- **What you will do**
The material below should be written out in full and exactly; pictures stay out of the copy.

- **Supplied information**

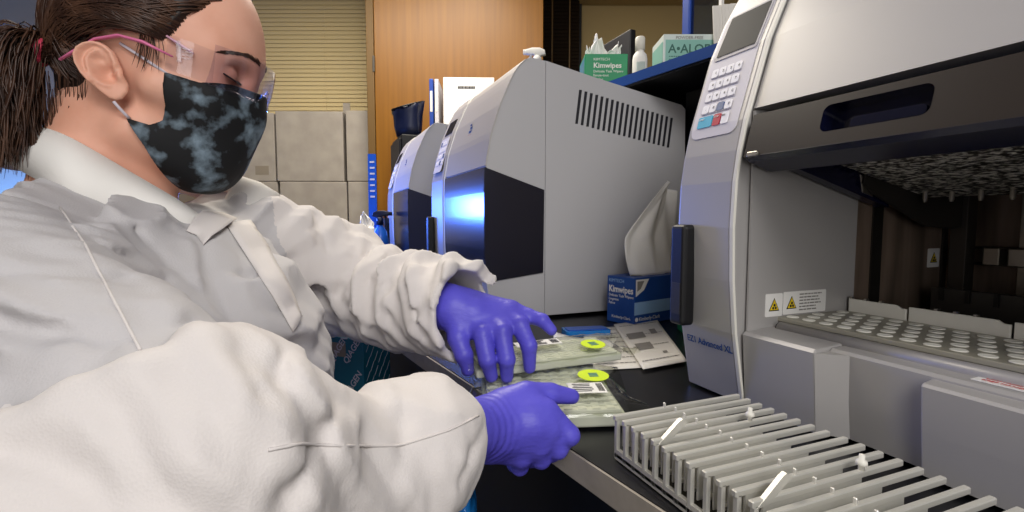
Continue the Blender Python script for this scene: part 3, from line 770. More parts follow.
# the open instrument in front
T1 = thing('lab_instrument', 'silver instrument with keypad and open door, nearest on the right', 'lab instrument', (.75, .3, .0005))
o1 = dict(parent=T1)
YF, YP, YN = .597, .492, -.02        # far flank, inner side of the keypad pillar, near flank
P1 = [(.004, .532), (.03, .527), (.10, .514), (.17, .507), (.24, .5045), (.30, .507), (.34, .513), (.38, .522), (.42, .535), (.485, .556), (.54, .582), (.58, .607), (.61, .634), (.63, .664), (.64, .70)]
def fr(z): return px_at(P1, z)
zs = [z for z, x in P1]
pil = [(x, z) for z, x in P1]+[(1.03, .585), (1.05, .56), (1.06, .004)]
# keypad pillar: the whole far cheek of the machine (solid to the back)
p1 = obj('keypad_pillar', prism(pil, YP, YF, 'Y', None, .006, None, 3), 'silver', **o1)
# pale edge line along the pillar
obj('edge_trim', prism([(x-.0012, z) for z, x in P1 if z < .635]+[(x+.003, z) for z, x in P1[::-1] if z < .635], YP-.003, YP+.0035, 'Y', None, .001), 'whiteplastic', **o1)
# upper housing above the door
hz = [.392, .42, .45, .485, .52, .54, .56, .58, .60, .61, .62, .63, .64]
obj('upper_housing', prism([(fr(z)+.004, z) for z in hz]+[(1.03, .585), (1.05, .56), (1.05, .40), (.60, .392)], YN, YP-.0035, 'Y', None, .002), 'silver', **o1)
# cavity: floor, back, far and near walls
obj('inner_cheek', bx(.53, .735, YP-.0065, YP-.0036, .10, .389), 'silver', **o1)
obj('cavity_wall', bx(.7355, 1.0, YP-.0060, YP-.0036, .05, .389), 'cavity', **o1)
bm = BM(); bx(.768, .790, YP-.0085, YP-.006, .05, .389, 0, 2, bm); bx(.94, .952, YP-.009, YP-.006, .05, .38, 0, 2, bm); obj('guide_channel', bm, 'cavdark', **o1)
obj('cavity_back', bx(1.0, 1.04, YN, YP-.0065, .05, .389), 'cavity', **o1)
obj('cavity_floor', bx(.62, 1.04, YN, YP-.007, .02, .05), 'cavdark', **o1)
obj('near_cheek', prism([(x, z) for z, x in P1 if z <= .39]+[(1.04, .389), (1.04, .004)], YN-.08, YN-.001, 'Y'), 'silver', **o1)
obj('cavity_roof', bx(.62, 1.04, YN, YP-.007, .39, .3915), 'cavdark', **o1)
# fascia below the opening: proud far part, bevel, recessed middle, proud drawer panel near
FT = .104
fx = lambda z: .5335-.0+.012*max(0, (.10-z))*0
obj('fascia', prism([(.531, .006), (.5275, .05), (.523, FT-.004), (.527, FT), (.585, FT+.004), (.60, FT+.004), (.60, .006)], .386, YP-.0040, 'Y', None, .002), 'silver', **o1)
obj('fascia_recess', prism([(.553, .006), (.549, .05), (.546, FT-.003), (.550, FT), (.60, FT+.003), (.60, .006)], YN, .385, 'Y', None, .0015), 'silver', **o1)
# bevelled riser between them
bm = BM(); v = [bm.verts.new(c) for c in ((.531, .386, .006), (.523, .386, FT-.004), (.546, .3615, FT-.003), (.553, .3615, .006), (.556, .386, .006), (.55, .386, FT-.003))]
bm.faces.new((v[0], v[1], v[2], v[3])); bm.faces.new((v[1], v[5], v[2])); bm.faces.new((v[0], v[3], v[4])); bm.faces.new((v[2], v[5], v[4], v[3])); bm.faces.new((v[0], v[4], v[5], v[1]))
bmesh.ops.recalc_face_normals(bm, faces=bm.faces)
obj('fascia_bevel', bm, 'silver', **o1)
dp = obj('drawer_panel', prism([(.538, .006), (.533, .05), (.529, .094), (.531, .097), (.549, .0995), (.549, .006)], YN, .283, 'Y', None, .0015), 'silver', **o1)
# waste drawer lettering strip on the sill
Ms = frame((.556, .258, FT+.0008), (0, -1, 0), (1, 0, .02))
wl = obj('warning_strip', plate(Ms, .16, .017, .0008, 0, .08, .0085), 'white', **o1)
for i, s in enumerate(('CAUTION: CLOSE THE DOOR BEFORE STARTING', 'KEEP HANDS CLEAR OF MOVING PARTS')): text(s, Ms @ Matrix.Translation((.006, .0102-.0068*i, .0009)), .0052, 'pinktext', wl, sx=1.05)
# rounded sill bar and perforated deck plate with white reservoirs
obj('sill_bar', tube([(.577, .475, .1065), (.577, YN, .1065)], .0085, 14), 'silver', smooth=True, **o1)
bm = BM(); tube([(.577, .477, .1065), (.577, .4755, .1065)], .0075, 14, bm); obj('sill_cap', bm, 'ink', **o1)
obj('deck_plate', bx(.584, .716, YN, .487, .1135, .1195, .0008, 1), 'deckplate', **o1)
bm = BM(); bm2 = BM()
rows = 0
for i in range(5):
    for j in range(15):
        x = .598+.0245*i; y = .474-.0232*j-(.0116 if i % 2 else 0)
        w_ = lathe([(.0005, .1197), (.0072, .1197), (.0077, .1203), (.0072, .1209), (.0060, .1206), (.0005, .1206)], (x, y, 0), 18, BM())
        obj('well', w_, 'wellwhite', **o1)
for k, (ya_, yb_) in enumerate(((.480, .405), (.402, .300), (.297, .195), (.192, .09))):
    obj('deck_rail', prism([(yb_, .1135), (ya_, .1135), (ya_, .1375), (yb_+.012, .1375), (yb_+.006, .134), (yb_, .134)], .7165, .7205, 'X', None, .0008), 'whiteplastic', **o1)
    for q in range(3): obj('rail_tab', bx(.7164, .722, yb_+.03+.02*q, yb_+.034+.02*q, .1376, .1400), 'steel', **o1)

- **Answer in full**
Continue the Blender Python script for this scene: part 3, from line 770. More parts follow.
# the open instrument in front
T1 = thing('lab_instrument', 'silver instrument with keypad and open door, nearest on the right', 'lab instrument', (.75, .3, .0005))
o1 = dict(parent=T1)
YF, YP, YN = .597, .492, -.02        # far flank, inner side of the keypad pillar, near flank
P1 = [(.004, .532), (.03, .527), (.10, .514), (.17, .507), (.24, .5045), (.30, .507), (.34, .513), (.38, .522), (.42, .535), (.485, .556), (.54, .582), (.58, .607), (.61, .634), (.63, .664), (.64, .70)]
def fr(z): return px_at(P1, z)
zs = [z for z, x in P1]
pil = [(x, z) for z, x in P1]+[(1.03, .585), (1.05, .56), (1.06, .004)]
# keypad pillar: the whole far cheek of the machine (solid to the back)
p1 = obj('keypad_pillar', prism(pil, YP, YF, 'Y', None, .006, None, 3), 'silver', **o1)
# pale edge line along the pillar
obj('edge_trim', prism([(x-.0012, z) for z, x in P1 if z < .635]+[(x+.003, z) for z, x in P1[::-1] if z < .635], YP-.003, YP+.0035, 'Y', None, .001), 'whiteplastic', **o1)
# upper housing above the door
hz = [.392, .42, .45, .485, .52, .54, .56, .58, .60, .61, .62, .63, .64]
obj('upper_housing', prism([(fr(z)+.004, z) for z in hz]+[(1.03, .585), (1.05, .56), (1.05, .40), (.60, .392)], YN, YP-.0035, 'Y', None, .002), 'silver', **o1)
# cavity: floor, back, far and near walls
obj('inner_cheek', bx(.53, .735, YP-.0065, YP-.0036, .10, .389), 'silver', **o1)
obj('cavity_wall', bx(.7355, 1.0, YP-.0060, YP-.0036, .05, .389), 'cavity', **o1)
bm = BM(); bx(.768, .790, YP-.0085, YP-.006, .05, .389, 0, 2, bm); bx(.94, .952, YP-.009, YP-.006, .05, .38, 0, 2, bm); obj('guide_channel', bm, 'cavdark', **o1)
obj('cavity_back', bx(1.0, 1.04, YN, YP-.0065, .05, .389), 'cavity', **o1)
obj('cavity_floor', bx(.62, 1.04, YN, YP-.007, .02, .05), 'cavdark', **o1)
obj('near_cheek', prism([(x, z) for z, x in P1 if z <= .39]+[(1.04, .389), (1.04, .004)], YN-.08, YN-.001, 'Y'), 'silver', **o1)
obj('cavity_roof', bx(.62, 1.04, YN, YP-.007, .39, .3915), 'cavdark', **o1)
# fascia below the opening: proud far part, bevel, recessed middle, proud drawer panel near
FT = .104
fx = lambda z: .5335-.0+.012*max(0, (.10-z))*0
obj('fascia', prism([(.531, .006), (.5275, .05), (.523, FT-.004), (.527, FT), (.585, FT+.004), (.60, FT+.004), (.60, .006)], .386, YP-.0040, 'Y', None, .002), 'silver', **o1)
obj('fascia_recess', prism([(.553, .006), (.549, .05), (.546, FT-.003), (.550, FT), (.60, FT+.003), (.60, .006)], YN, .385, 'Y', None, .0015), 'silver', **o1)
# bevelled riser between them
bm = BM(); v = [bm.verts.new(c) for c in ((.531, .386, .006), (.523, .386, FT-.004), (.546, .3615, FT-.003), (.553, .3615, .006), (.556, .386, .006), (.55, .386, FT-.003))]
bm.faces.new((v[0], v[1], v[2], v[3])); bm.faces.new((v[1], v[5], v[2])); bm.faces.new((v[0], v[3], v[4])); bm.faces.new((v[2], v[5], v[4], v[3])); bm.faces.new((v[0], v[4], v[5], v[1]))
bmesh.ops.recalc_face_normals(bm, faces=bm.faces)
obj('fascia_bevel', bm, 'silver', **o1)
dp = obj('drawer_panel', prism([(.538, .006), (.533, .05), (.529, .094), (.531, .097), (.549, .0995), (.549, .006)], YN, .283, 'Y', None, .0015), 'silver', **o1)
# waste drawer lettering strip on the sill
Ms = frame((.556, .258, FT+.0008), (0, -1, 0), (1, 0, .02))
wl = obj('warning_strip', plate(Ms, .16, .017, .0008, 0, .08, .0085), 'white', **o1)
for i, s in enumerate(('CAUTION: CLOSE THE DOOR BEFORE STARTING', 'KEEP HANDS CLEAR OF MOVING PARTS')): text(s, Ms @ Matrix.Translation((.006, .0102-.0068*i, .0009)), .0052, 'pinktext', wl, sx=1.05)
# rounded sill bar and perforated deck plate with white reservoirs
obj('sill_bar', tube([(.577, .475, .1065), (.577, YN, .1065)], .0085, 14), 'silver', smooth=True, **o1)
bm = BM(); tube([(.577, .477, .1065), (.577, .4755, .1065)], .0075, 14, bm); obj('sill_cap', bm, 'ink', **o1)
obj('deck_plate', bx(.584, .716, YN, .487, .1135, .1195, .0008, 1), 'deckplate', **o1)
bm = BM(); bm2 = BM()
rows = 0
for i in range(5):
    for j in range(15):
        x = .598+.0245*i; y = .474-.0232*j-(.0116 if i % 2 else 0)
        w_ = lathe([(.0005, .1197), (.0072, .1197), (.0077, .1203), (.0072, .1209), (.0060, .1206), (.0005, .1206)], (x, y, 0), 18, BM())
        obj('well', w_, 'wellwhite', **o1)
for k, (ya_, yb_) in enumerate(((.480, .405), (.402, .300), (.297, .195), (.192, .09))):
    obj('deck_rail', prism([(yb_, .1135), (ya_, .1135), (ya_, .1375), (yb_+.012, .1375), (yb_+.006, .134), (yb_, .134)], .7165, .7205, 'X', None, .0008), 'whiteplastic', **o1)
    for q in range(3): obj('rail_tab', bx(.7164, .722, yb_+.03+.02*q, yb_+.034+.02*q, .1376, .1400), 'steel', **o1)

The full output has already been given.